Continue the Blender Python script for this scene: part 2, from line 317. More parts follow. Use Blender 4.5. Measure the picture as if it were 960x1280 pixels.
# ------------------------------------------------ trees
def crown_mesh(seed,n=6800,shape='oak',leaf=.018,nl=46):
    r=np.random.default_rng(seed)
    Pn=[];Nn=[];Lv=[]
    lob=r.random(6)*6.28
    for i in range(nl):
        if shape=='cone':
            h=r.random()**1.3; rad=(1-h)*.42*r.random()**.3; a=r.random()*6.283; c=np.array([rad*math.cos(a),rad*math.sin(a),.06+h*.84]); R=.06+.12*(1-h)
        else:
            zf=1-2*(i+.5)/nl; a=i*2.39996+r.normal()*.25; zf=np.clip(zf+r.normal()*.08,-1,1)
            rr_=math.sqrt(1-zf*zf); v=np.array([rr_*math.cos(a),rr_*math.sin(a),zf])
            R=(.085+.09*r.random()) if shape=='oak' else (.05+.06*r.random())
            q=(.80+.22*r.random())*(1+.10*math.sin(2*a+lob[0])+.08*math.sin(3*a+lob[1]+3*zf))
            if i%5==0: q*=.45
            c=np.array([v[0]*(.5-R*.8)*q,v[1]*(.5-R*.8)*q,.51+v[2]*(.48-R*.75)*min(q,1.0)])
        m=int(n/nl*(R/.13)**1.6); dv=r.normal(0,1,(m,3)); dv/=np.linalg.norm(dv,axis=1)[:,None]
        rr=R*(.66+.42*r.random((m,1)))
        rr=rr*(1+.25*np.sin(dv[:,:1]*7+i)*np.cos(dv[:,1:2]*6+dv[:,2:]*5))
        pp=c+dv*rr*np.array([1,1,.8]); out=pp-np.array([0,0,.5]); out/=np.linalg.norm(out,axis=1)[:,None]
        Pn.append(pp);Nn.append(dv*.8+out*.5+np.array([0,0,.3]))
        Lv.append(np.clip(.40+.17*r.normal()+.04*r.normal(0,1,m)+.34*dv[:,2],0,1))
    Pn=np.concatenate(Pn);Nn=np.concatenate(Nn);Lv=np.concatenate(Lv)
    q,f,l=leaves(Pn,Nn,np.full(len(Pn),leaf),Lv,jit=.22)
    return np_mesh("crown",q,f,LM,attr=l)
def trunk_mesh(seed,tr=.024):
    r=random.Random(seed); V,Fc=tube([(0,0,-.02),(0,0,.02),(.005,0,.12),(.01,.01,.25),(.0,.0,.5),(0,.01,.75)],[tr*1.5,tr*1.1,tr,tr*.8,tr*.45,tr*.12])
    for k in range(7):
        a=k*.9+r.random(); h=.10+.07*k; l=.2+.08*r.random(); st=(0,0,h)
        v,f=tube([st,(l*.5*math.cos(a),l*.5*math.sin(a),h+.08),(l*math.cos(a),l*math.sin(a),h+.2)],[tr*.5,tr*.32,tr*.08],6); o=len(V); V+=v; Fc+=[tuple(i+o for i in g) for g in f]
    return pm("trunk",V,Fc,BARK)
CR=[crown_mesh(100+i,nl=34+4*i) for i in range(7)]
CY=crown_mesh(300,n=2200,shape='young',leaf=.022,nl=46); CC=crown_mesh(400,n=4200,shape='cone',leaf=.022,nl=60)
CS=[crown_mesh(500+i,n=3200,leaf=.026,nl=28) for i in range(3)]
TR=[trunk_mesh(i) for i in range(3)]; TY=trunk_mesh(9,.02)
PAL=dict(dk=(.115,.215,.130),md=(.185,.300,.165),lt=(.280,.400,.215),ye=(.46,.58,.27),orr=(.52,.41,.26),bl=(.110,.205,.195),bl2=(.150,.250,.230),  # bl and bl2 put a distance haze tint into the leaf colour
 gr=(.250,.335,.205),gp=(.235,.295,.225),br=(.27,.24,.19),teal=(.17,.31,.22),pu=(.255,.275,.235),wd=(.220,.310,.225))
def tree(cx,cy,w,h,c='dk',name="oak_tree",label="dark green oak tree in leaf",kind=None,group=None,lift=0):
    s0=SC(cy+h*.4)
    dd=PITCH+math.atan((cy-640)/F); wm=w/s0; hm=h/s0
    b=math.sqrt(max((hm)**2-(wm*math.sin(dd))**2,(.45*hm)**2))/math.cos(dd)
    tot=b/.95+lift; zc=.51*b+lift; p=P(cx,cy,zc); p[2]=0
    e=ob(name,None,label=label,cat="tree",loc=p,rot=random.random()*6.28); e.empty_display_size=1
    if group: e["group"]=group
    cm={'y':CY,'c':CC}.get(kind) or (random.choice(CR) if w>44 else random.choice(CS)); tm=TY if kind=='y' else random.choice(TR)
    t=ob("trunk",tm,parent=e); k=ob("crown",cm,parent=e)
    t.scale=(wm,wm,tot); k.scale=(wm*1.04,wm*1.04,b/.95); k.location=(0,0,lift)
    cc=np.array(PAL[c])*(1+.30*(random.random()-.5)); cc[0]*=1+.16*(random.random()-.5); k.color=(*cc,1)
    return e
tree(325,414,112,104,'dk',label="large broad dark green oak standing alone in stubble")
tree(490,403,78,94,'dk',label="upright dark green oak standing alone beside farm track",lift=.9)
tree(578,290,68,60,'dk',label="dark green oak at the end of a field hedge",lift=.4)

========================

Direction – Repeat the data in its entirety, character for character.

Answer below –
Continue the Blender Python script for this scene: part 2, from line 317. More parts follow. Use Blender 4.5. Measure the picture as if it were 960x1280 pixels.
# ------------------------------------------------ trees
def crown_mesh(seed,n=6800,shape='oak',leaf=.018,nl=46):
    r=np.random.default_rng(seed)
    Pn=[];Nn=[];Lv=[]
    lob=r.random(6)*6.28
    for i in range(nl):
        if shape=='cone':
            h=r.random()**1.3; rad=(1-h)*.42*r.random()**.3; a=r.random()*6.283; c=np.array([rad*math.cos(a),rad*math.sin(a),.06+h*.84]); R=.06+.12*(1-h)
        else:
            zf=1-2*(i+.5)/nl; a=i*2.39996+r.normal()*.25; zf=np.clip(zf+r.normal()*.08,-1,1)
            rr_=math.sqrt(1-zf*zf); v=np.array([rr_*math.cos(a),rr_*math.sin(a),zf])
            R=(.085+.09*r.random()) if shape=='oak' else (.05+.06*r.random())
            q=(.80+.22*r.random())*(1+.10*math.sin(2*a+lob[0])+.08*math.sin(3*a+lob[1]+3*zf))
            if i%5==0: q*=.45
            c=np.array([v[0]*(.5-R*.8)*q,v[1]*(.5-R*.8)*q,.51+v[2]*(.48-R*.75)*min(q,1.0)])
        m=int(n/nl*(R/.13)**1.6); dv=r.normal(0,1,(m,3)); dv/=np.linalg.norm(dv,axis=1)[:,None]
        rr=R*(.66+.42*r.random((m,1)))
        rr=rr*(1+.25*np.sin(dv[:,:1]*7+i)*np.cos(dv[:,1:2]*6+dv[:,2:]*5))
        pp=c+dv*rr*np.array([1,1,.8]); out=pp-np.array([0,0,.5]); out/=np.linalg.norm(out,axis=1)[:,None]
        Pn.append(pp);Nn.append(dv*.8+out*.5+np.array([0,0,.3]))
        Lv.append(np.clip(.40+.17*r.normal()+.04*r.normal(0,1,m)+.34*dv[:,2],0,1))
    Pn=np.concatenate(Pn);Nn=np.concatenate(Nn);Lv=np.concatenate(Lv)
    q,f,l=leaves(Pn,Nn,np.full(len(Pn),leaf),Lv,jit=.22)
    return np_mesh("crown",q,f,LM,attr=l)
def trunk_mesh(seed,tr=.024):
    r=random.Random(seed); V,Fc=tube([(0,0,-.02),(0,0,.02),(.005,0,.12),(.01,.01,.25),(.0,.0,.5),(0,.01,.75)],[tr*1.5,tr*1.1,tr,tr*.8,tr*.45,tr*.12])
    for k in range(7):
        a=k*.9+r.random(); h=.10+.07*k; l=.2+.08*r.random(); st=(0,0,h)
        v,f=tube([st,(l*.5*math.cos(a),l*.5*math.sin(a),h+.08),(l*math.cos(a),l*math.sin(a),h+.2)],[tr*.5,tr*.32,tr*.08],6); o=len(V); V+=v; Fc+=[tuple(i+o for i in g) for g in f]
    return pm("trunk",V,Fc,BARK)
CR=[crown_mesh(100+i,nl=34+4*i) for i in range(7)]
CY=crown_mesh(300,n=2200,shape='young',leaf=.022,nl=46); CC=crown_mesh(400,n=4200,shape='cone',leaf=.022,nl=60)
CS=[crown_mesh(500+i,n=3200,leaf=.026,nl=28) for i in range(3)]
TR=[trunk_mesh(i) for i in range(3)]; TY=trunk_mesh(9,.02)
PAL=dict(dk=(.115,.215,.130),md=(.185,.300,.165),lt=(.280,.400,.215),ye=(.46,.58,.27),orr=(.52,.41,.26),bl=(.110,.205,.195),bl2=(.150,.250,.230),  # bl and bl2 put a distance haze tint into the leaf colour
 gr=(.250,.335,.205),gp=(.235,.295,.225),br=(.27,.24,.19),teal=(.17,.31,.22),pu=(.255,.275,.235),wd=(.220,.310,.225))
def tree(cx,cy,w,h,c='dk',name="oak_tree",label="dark green oak tree in leaf",kind=None,group=None,lift=0):
    s0=SC(cy+h*.4)
    dd=PITCH+math.atan((cy-640)/F); wm=w/s0; hm=h/s0
    b=math.sqrt(max((hm)**2-(wm*math.sin(dd))**2,(.45*hm)**2))/math.cos(dd)
    tot=b/.95+lift; zc=.51*b+lift; p=P(cx,cy,zc); p[2]=0
    e=ob(name,None,label=label,cat="tree",loc=p,rot=random.random()*6.28); e.empty_display_size=1
    if group: e["group"]=group
    cm={'y':CY,'c':CC}.get(kind) or (random.choice(CR) if w>44 else random.choice(CS)); tm=TY if kind=='y' else random.choice(TR)
    t=ob("trunk",tm,parent=e); k=ob("crown",cm,parent=e)
    t.scale=(wm,wm,tot); k.scale=(wm*1.04,wm*1.04,b/.95); k.location=(0,0,lift)
    cc=np.array(PAL[c])*(1+.30*(random.random()-.5)); cc[0]*=1+.16*(random.random()-.5); k.color=(*cc,1)
    return e
tree(325,414,112,104,'dk',label="large broad dark green oak standing alone in stubble")
tree(490,403,78,94,'dk',label="upright dark green oak standing alone beside farm track",lift=.9)
tree(578,290,68,60,'dk',label="dark green oak at the end of a field hedge",lift=.4)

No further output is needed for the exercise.